> **WHAT NEEDS TO BE DONE**
All of the lines below are to be transcribed faithfully, with pictures excluded from the copy.

> **GIVEN MATERIAL**
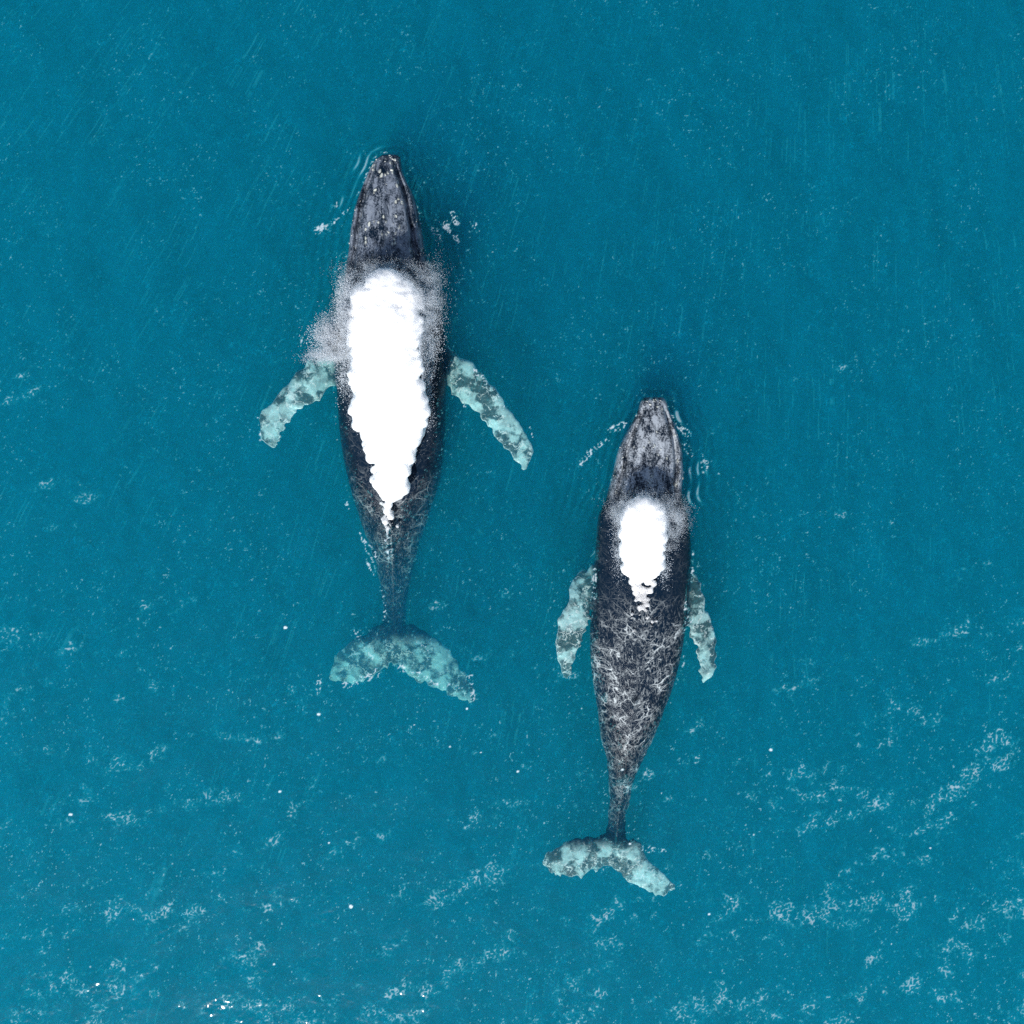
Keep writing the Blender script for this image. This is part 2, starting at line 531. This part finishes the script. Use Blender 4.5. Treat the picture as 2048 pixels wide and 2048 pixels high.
    for _ in range(24):                                          # sun glints on a few crests, painted as white dots
        gx, gy = R_SPARK.uniform(-12, 12), R_SPARK.uniform(-12.3, -2)
        q = ((X - gx) * R_SPARK.uniform(.6, 1))**2 + (Y - gy)**2
        foam_glint = np.maximum(foam_glint, sstep(.7, .95, np.exp(-q / R_SPARK.uniform(.03, .065) ** 2) + .12 * fbm))
    fade = np.minimum(np.minimum(X - x[0], x[-1] - X), np.minimum(Y - x[0], x[-1] - Y))
    Z *= sstep(0, .6, fade)
    n = GN
    top = np.stack([X, Y, Z], -1).reshape(-1, 3)
    idx = np.arange(n * n).reshape(n, n)
    quads = [np.stack([idx[:-1, :-1], idx[:-1, 1:], idx[1:, 1:], idx[1:, :-1]], -1).reshape(-1, 4)]
    # skirt: rings out to the horizon, then down and under, closing the body of water
    ring = np.concatenate([idx[0, :-1], idx[:-1, -1], idx[-1, :0:-1], idx[:0:-1, 0]])
    rp = top[ring]
    verts = [top]
    cnt = n * n
    for scale_, dz in ((3, 0), (50, 0)):
        p = rp.copy()
        p[:, :2] *= scale_
        p[:, 2] = dz
        new = np.arange(cnt, cnt + len(ring))
        nx = np.roll(new, -1)
        quads.append(np.stack([np.roll(ring, -1), ring, new, nx], -1))
        verts.append(p)
        cnt += len(ring)
        ring = new
    verts = np.vstack(verts)
    quads = np.vstack(quads)
    me = bpy.data.meshes.new('sea')
    loops = quads.ravel().astype(np.int32)
    tot = np.full(len(quads), 4, np.int32)
    start = np.concatenate([[0], np.cumsum(tot)[:-1]]).astype(np.int32)
    me.vertices.add(len(verts))
    me.vertices.foreach_set('co', verts.astype(np.float32).ravel())
    me.loops.add(len(loops))
    me.loops.foreach_set('vertex_index', loops)
    me.polygons.add(len(tot))
    me.polygons.foreach_set('loop_start', start)
    me.polygons.foreach_set('loop_total', tot)
    me.update(calc_edges=True)
    at = np.zeros((len(verts), 3))
    at[:n * n, 0] = np.clip(foam_glint, 0, 1).ravel()
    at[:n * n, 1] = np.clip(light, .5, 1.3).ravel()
    at[n * n:, 1] = .86
    set_color(me, 'surf', at)
    sm = np.ones(len(tot), bool)
    sm[(n - 1) ** 2:] = False
    me.polygons.foreach_set('use_smooth', sm)
    o = link_data('sea', me, sea_material(), smooth=False)
    o['kind'] = 'structure'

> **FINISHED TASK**
Keep writing the Blender script for this image. This is part 2, starting at line 531. This part finishes the script. Use Blender 4.5. Treat the picture as 2048 pixels wide and 2048 pixels high.
    for _ in range(24):                                          # sun glints on a few crests, painted as white dots
        gx, gy = R_SPARK.uniform(-12, 12), R_SPARK.uniform(-12.3, -2)
        q = ((X - gx) * R_SPARK.uniform(.6, 1))**2 + (Y - gy)**2
        foam_glint = np.maximum(foam_glint, sstep(.7, .95, np.exp(-q / R_SPARK.uniform(.03, .065) ** 2) + .12 * fbm))
    fade = np.minimum(np.minimum(X - x[0], x[-1] - X), np.minimum(Y - x[0], x[-1] - Y))
    Z *= sstep(0, .6, fade)
    n = GN
    top = np.stack([X, Y, Z], -1).reshape(-1, 3)
    idx = np.arange(n * n).reshape(n, n)
    quads = [np.stack([idx[:-1, :-1], idx[:-1, 1:], idx[1:, 1:], idx[1:, :-1]], -1).reshape(-1, 4)]
    # skirt: rings out to the horizon, then down and under, closing the body of water
    ring = np.concatenate([idx[0, :-1], idx[:-1, -1], idx[-1, :0:-1], idx[:0:-1, 0]])
    rp = top[ring]
    verts = [top]
    cnt = n * n
    for scale_, dz in ((3, 0), (50, 0)):
        p = rp.copy()
        p[:, :2] *= scale_
        p[:, 2] = dz
        new = np.arange(cnt, cnt + len(ring))
        nx = np.roll(new, -1)
        quads.append(np.stack([np.roll(ring, -1), ring, new, nx], -1))
        verts.append(p)
        cnt += len(ring)
        ring = new
    verts = np.vstack(verts)
    quads = np.vstack(quads)
    me = bpy.data.meshes.new('sea')
    loops = quads.ravel().astype(np.int32)
    tot = np.full(len(quads), 4, np.int32)
    start = np.concatenate([[0], np.cumsum(tot)[:-1]]).astype(np.int32)
    me.vertices.add(len(verts))
    me.vertices.foreach_set('co', verts.astype(np.float32).ravel())
    me.loops.add(len(loops))
    me.loops.foreach_set('vertex_index', loops)
    me.polygons.add(len(tot))
    me.polygons.foreach_set('loop_start', start)
    me.polygons.foreach_set('loop_total', tot)
    me.update(calc_edges=True)
    at = np.zeros((len(verts), 3))
    at[:n * n, 0] = np.clip(foam_glint, 0, 1).ravel()
    at[:n * n, 1] = np.clip(light, .5, 1.3).ravel()
    at[n * n:, 1] = .86
    set_color(me, 'surf', at)
    sm = np.ones(len(tot), bool)
    sm[(n - 1) ** 2:] = False
    me.polygons.foreach_set('use_smooth', sm)
    o = link_data('sea', me, sea_material(), smooth=False)
    o['kind'] = 'structure'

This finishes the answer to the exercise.